- [OBJECTIVE]:
All of the data must be printed exactly; please include every line.
— START —
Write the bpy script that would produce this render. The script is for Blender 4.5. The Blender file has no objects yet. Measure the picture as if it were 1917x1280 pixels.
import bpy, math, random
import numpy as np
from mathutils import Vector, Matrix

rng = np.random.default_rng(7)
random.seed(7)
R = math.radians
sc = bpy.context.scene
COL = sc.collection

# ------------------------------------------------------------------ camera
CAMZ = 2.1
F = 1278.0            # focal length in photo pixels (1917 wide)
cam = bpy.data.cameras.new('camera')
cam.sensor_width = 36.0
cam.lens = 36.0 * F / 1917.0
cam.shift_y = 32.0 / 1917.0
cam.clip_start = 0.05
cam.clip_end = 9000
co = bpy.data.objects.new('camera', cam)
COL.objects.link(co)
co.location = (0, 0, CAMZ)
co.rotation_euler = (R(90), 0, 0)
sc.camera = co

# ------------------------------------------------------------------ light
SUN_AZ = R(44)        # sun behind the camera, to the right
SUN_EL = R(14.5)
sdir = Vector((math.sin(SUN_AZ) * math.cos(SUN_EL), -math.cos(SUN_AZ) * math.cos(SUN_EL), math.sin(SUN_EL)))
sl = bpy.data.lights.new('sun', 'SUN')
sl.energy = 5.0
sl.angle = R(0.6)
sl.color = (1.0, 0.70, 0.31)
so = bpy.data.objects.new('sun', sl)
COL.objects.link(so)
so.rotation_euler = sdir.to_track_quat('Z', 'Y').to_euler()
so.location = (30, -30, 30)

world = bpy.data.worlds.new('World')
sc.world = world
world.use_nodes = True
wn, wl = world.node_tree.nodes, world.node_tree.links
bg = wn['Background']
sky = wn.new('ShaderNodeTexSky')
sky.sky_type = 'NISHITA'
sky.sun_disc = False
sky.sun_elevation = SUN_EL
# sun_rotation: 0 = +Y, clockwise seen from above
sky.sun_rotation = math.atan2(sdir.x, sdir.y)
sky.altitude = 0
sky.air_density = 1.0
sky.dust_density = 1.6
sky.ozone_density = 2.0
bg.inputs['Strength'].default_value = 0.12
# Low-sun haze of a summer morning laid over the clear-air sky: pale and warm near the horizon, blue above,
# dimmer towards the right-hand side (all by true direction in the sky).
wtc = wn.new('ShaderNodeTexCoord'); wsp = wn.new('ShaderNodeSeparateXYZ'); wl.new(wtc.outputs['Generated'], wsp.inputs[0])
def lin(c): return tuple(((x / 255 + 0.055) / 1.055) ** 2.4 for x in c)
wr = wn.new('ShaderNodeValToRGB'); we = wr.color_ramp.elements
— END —
- [FINAL ANSWER]:
Write the bpy script that would produce this render. The script is for Blender 4.5. The Blender file has no objects yet. Measure the picture as if it were 1917x1280 pixels.
import bpy, math, random
import numpy as np
from mathutils import Vector, Matrix

rng = np.random.default_rng(7)
random.seed(7)
R = math.radians
sc = bpy.context.scene
COL = sc.collection

# ------------------------------------------------------------------ camera
CAMZ = 2.1
F = 1278.0            # focal length in photo pixels (1917 wide)
cam = bpy.data.cameras.new('camera')
cam.sensor_width = 36.0
cam.lens = 36.0 * F / 1917.0
cam.shift_y = 32.0 / 1917.0
cam.clip_start = 0.05
cam.clip_end = 9000
co = bpy.data.objects.new('camera', cam)
COL.objects.link(co)
co.location = (0, 0, CAMZ)
co.rotation_euler = (R(90), 0, 0)
sc.camera = co

# ------------------------------------------------------------------ light
SUN_AZ = R(44)        # sun behind the camera, to the right
SUN_EL = R(14.5)
sdir = Vector((math.sin(SUN_AZ) * math.cos(SUN_EL), -math.cos(SUN_AZ) * math.cos(SUN_EL), math.sin(SUN_EL)))
sl = bpy.data.lights.new('sun', 'SUN')
sl.energy = 5.0
sl.angle = R(0.6)
sl.color = (1.0, 0.70, 0.31)
so = bpy.data.objects.new('sun', sl)
COL.objects.link(so)
so.rotation_euler = sdir.to_track_quat('Z', 'Y').to_euler()
so.location = (30, -30, 30)

world = bpy.data.worlds.new('World')
sc.world = world
world.use_nodes = True
wn, wl = world.node_tree.nodes, world.node_tree.links
bg = wn['Background']
sky = wn.new('ShaderNodeTexSky')
sky.sky_type = 'NISHITA'
sky.sun_disc = False
sky.sun_elevation = SUN_EL
# sun_rotation: 0 = +Y, clockwise seen from above
sky.sun_rotation = math.atan2(sdir.x, sdir.y)
sky.altitude = 0
sky.air_density = 1.0
sky.dust_density = 1.6
sky.ozone_density = 2.0
bg.inputs['Strength'].default_value = 0.12
# Low-sun haze of a summer morning laid over the clear-air sky: pale and warm near the horizon, blue above,
# dimmer towards the right-hand side (all by true direction in the sky).
wtc = wn.new('ShaderNodeTexCoord'); wsp = wn.new('ShaderNodeSeparateXYZ'); wl.new(wtc.outputs['Generated'], wsp.inputs[0])
def lin(c): return tuple(((x / 255 + 0.055) / 1.055) ** 2.4 for x in c)
wr = wn.new('ShaderNodeValToRGB'); we = wr.color_ramp.elements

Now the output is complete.